Landscape archaeology
Landscape research at Exeter is characterised by its interdisciplinarity, methodological innovation, commitment to fieldwork, and relevance to modern day society. Our current research covers a range of themes:
- the origins and development of historic landscapes, uncovering where our landscapes of today came from
- exploring ancient landscapes through remote sensing techniques
- understanding the changing patterns in the exploitation of resources such as salt, obsidian clays and metals
- human/environment relations, looking in particular at the early domestication of plants and animals
- how social relationships and cultural values shape past perceptions and current understanding of landscape
Our work in the broad field of landscape archaeology also has strong synergies with our research into coastal and wetland landscapes.
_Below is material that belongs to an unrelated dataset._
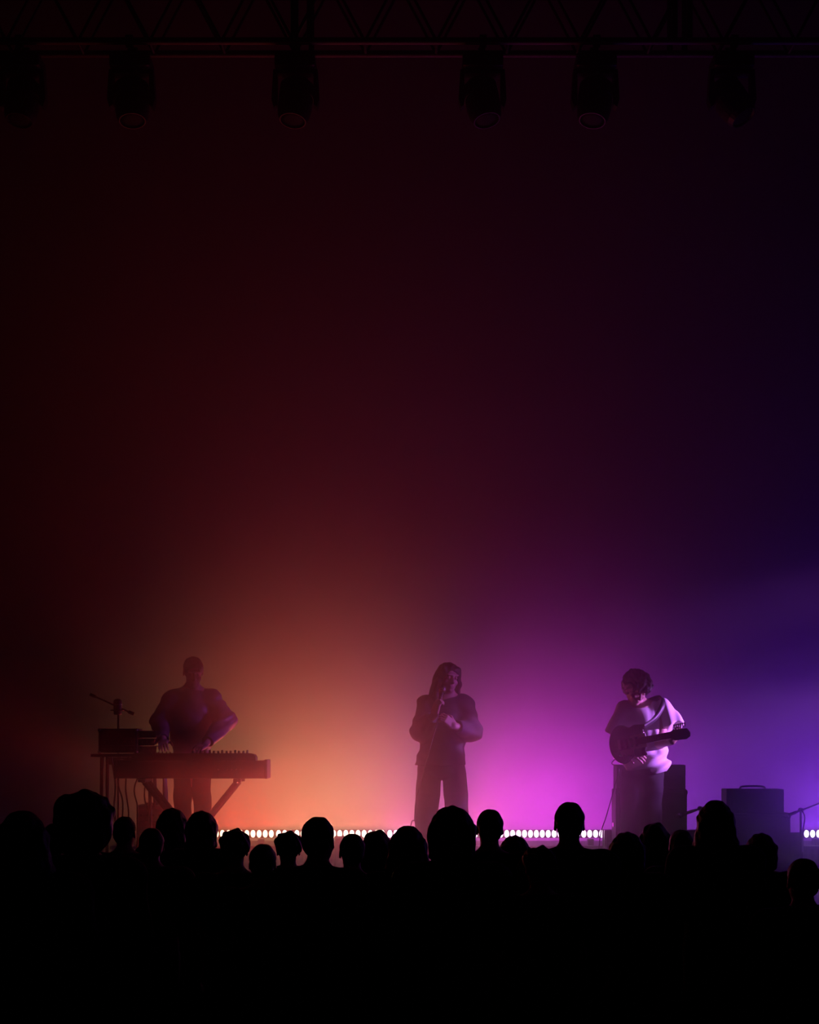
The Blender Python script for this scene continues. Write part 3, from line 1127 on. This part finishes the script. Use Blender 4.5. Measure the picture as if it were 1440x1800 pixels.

Collaboration and research
Many of our research projects involve active collaboration with scholars from other disciplines including geography, history, palaeoenvironmental studies, and classics and ancient history. Examples of methodological innovation include developing new approaches to characterising historic landscapes, integrating field surveys with palaeoenvironmental analysis, and techniques of remote sensing. Current projects include work in:
- Britain, focusing on such areas as regional variation in landscape character and Roman and medieval industrial landscapes
- Europe: projects investigate a wide range of topics, including prehistoric exploitation of natural resources and Romanisation in eastern Europe, the development of medieval castles and the study of townscapes and the management of their heritage, across the whole of western Europe
- central and south-eastern Asia, examining early horse domestication in Kazakhstan and metallurgical processes in India and Sri Lanka
- the Americas: research in this region includes study of the development of agricultural landscapes in South America, and the exploitation of wild animal resources on the plains for North America
In a world facing huge environmental challenges, understanding the past is vital to securing our future, and the landscape research at Exeter is contributing to this in a number of ways, for example a collaborative project with the RSPB on managing wetland environments and working with communities in the Amazon to develop more sustainable ways of farming.